Give only a count of the lines that include the string "this".

LISTED ENTRIES ::
** Begin **

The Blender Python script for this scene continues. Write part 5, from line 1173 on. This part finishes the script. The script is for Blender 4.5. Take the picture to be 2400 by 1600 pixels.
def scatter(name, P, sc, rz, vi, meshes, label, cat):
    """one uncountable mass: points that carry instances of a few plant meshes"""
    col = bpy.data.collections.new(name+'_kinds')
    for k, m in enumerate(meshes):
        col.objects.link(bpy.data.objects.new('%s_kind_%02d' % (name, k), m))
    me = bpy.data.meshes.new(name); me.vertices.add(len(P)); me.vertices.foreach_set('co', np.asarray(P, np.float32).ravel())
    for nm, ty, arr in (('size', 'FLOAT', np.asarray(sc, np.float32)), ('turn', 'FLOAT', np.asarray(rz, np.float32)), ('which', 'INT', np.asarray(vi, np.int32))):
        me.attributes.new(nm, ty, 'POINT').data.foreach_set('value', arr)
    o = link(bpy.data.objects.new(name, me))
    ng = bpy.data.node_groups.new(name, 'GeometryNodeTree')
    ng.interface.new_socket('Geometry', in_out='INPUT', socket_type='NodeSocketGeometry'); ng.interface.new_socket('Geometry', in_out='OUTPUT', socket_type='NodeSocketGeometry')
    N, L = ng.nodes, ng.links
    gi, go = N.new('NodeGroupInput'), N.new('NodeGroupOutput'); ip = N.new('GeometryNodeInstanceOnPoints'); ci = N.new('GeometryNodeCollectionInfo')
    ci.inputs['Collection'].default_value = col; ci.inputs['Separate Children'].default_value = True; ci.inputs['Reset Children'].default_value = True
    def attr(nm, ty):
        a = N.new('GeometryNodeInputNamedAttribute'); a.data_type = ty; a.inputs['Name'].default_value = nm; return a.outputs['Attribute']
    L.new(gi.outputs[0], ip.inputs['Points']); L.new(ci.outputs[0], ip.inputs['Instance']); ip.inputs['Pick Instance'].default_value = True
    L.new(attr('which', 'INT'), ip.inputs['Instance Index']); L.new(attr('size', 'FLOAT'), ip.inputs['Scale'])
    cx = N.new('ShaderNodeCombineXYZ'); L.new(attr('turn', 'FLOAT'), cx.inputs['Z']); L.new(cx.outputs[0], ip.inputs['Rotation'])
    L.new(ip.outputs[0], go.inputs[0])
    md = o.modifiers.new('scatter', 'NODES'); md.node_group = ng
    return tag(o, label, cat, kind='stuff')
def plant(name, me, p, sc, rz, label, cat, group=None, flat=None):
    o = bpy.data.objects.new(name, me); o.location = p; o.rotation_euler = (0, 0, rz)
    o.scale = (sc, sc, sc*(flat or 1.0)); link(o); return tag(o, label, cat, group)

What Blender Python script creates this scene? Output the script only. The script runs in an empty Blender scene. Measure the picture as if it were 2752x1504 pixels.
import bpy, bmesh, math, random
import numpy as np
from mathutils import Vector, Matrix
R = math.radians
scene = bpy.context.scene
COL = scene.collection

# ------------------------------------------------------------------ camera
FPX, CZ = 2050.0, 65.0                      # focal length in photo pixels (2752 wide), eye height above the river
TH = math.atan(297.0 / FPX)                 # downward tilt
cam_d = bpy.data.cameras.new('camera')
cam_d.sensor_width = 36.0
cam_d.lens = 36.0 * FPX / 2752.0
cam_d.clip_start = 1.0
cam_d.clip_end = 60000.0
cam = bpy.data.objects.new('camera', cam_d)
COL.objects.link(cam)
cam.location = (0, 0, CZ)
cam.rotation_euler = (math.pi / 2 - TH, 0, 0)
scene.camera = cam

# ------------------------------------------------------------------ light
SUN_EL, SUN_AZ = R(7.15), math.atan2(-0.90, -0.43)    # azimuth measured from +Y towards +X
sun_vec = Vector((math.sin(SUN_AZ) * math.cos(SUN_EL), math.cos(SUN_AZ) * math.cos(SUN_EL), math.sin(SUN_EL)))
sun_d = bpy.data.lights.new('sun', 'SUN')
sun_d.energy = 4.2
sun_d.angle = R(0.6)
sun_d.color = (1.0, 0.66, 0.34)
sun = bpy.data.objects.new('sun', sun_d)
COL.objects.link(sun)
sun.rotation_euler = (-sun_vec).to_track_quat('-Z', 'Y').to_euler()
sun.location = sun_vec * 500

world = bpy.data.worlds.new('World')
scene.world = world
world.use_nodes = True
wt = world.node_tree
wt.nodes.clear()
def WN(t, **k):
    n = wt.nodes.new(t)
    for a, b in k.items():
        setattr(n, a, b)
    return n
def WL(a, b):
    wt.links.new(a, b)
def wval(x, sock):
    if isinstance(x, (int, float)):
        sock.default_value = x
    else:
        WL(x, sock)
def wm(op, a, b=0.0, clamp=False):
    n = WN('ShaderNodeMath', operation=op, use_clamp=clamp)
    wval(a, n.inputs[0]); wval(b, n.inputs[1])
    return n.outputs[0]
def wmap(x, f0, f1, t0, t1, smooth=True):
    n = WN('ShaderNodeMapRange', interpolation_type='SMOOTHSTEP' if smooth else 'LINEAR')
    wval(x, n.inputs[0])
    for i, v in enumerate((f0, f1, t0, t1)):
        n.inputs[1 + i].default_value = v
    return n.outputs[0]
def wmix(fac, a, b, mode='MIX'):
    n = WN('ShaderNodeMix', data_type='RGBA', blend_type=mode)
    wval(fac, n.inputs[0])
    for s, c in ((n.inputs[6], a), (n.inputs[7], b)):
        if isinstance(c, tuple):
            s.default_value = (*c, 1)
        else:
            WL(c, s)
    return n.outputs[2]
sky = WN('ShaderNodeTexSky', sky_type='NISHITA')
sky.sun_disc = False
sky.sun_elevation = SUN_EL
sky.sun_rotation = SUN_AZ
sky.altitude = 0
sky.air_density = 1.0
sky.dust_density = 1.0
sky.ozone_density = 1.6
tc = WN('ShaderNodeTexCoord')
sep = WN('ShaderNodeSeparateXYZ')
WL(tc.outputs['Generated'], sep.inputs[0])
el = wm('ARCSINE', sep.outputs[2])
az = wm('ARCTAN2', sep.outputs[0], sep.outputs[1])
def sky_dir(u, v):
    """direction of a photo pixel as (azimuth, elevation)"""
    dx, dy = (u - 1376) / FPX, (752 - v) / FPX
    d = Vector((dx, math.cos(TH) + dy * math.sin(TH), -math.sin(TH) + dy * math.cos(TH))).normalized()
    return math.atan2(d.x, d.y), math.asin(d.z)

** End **

PROBLEM SOLUTION :: 2